CQ TODAY ONLINE NEWS
Aug. 8, 2008 – 3:39 p.m.
Crossing State Lines for More Campaign Money
By Emily Cadei, CQ Staff
Senate candidates are coming to rely more and more on contributions from outside their home states to keep their campaigns alive, especially in hotly-contested races. In fact, 13 of the 18 Senate candidates in the most contested races this year are relying predominantly on out-of-state donors to fund their efforts, according to a CQ MoneyLine analysis of campaign finance reports through the first half of 2008.
Leading the pack of those 13 candidates are two prominent Democratic challengers — Al Franken, who is looking to unseat Minnesota Republican Norm Coleman , and former New Hampshire Gov. Jeanne Shaheen, who is challenging Republican Sen. John E. Sununu . Franken and Shaheen had both raised 78 percent of their funds as of June 30 from individuals who live outside the state. Sununu was a close third, with 77 percent of his funds coming from out-of-state donors.
The other ten candidates who have raised the majority of their money beyond their state borders are:
• Ted Stevens , R-Alaska, 72 percent (incumbent)
• Susan Collins , R-Maine, 71 percent (incumbent)
• Tom Udall , D-N.M., 67 percent
• Mary L. Landrieu , D-La., 62 percent (incumbent)
• Tom Allen , D-Maine, 62 percent
• Jeff Merkley, D-Ore., 61 percent
• Norm Coleman , R-Minn., 60 percent (incumbent)
• Mark Udall , D-Colo., 60 percent
• Ronnie Musgrove, D-Miss., 58 percent
• Gordon H. Smith , R-Ore., 52 percent (incumbent)
Crossing State Lines for More Campaign Money
As a whole, the incumbent senators in these races averaged more from out-of-state donors than the other candidates, and all but one incumbent has so far raised a higher percentage of money outside the state than they did in the 2002 election contest.
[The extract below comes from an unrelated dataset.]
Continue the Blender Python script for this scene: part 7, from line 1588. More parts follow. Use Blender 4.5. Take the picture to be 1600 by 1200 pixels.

That’s not surprising, according to University of Maryland political science professor James G. Gimpel, who has done research on donor geography. As members of Congress go through multiple election cycles, “you go back to the same donors time and time again and you ask them to dig a little deeper and invite more of their friends,” Gimpel said. “So you tend to branch out from the existing networks.”
As a whole, the Democratic Senate candidates relied more on out-of-state donors than Republicans, something Gimpel said also is part of a larger pattern.
“There is some evidence that the donor base for the Republicans is a little more dispersed, a little less concentrated,” he said. “The Democrats’ base is entirely concentrated in the very, very wealthy coastal areas.”
But there is a great deal of overlap between the two parties’ donor bases, which tend to be located in wealthy, cosmopolitan cities and regions, Gimpel noted. And for Senate candidates in small states without large centers of commerce, these donors are becoming ever more important in helping cover the costs of increasingly expensive, high profile political races.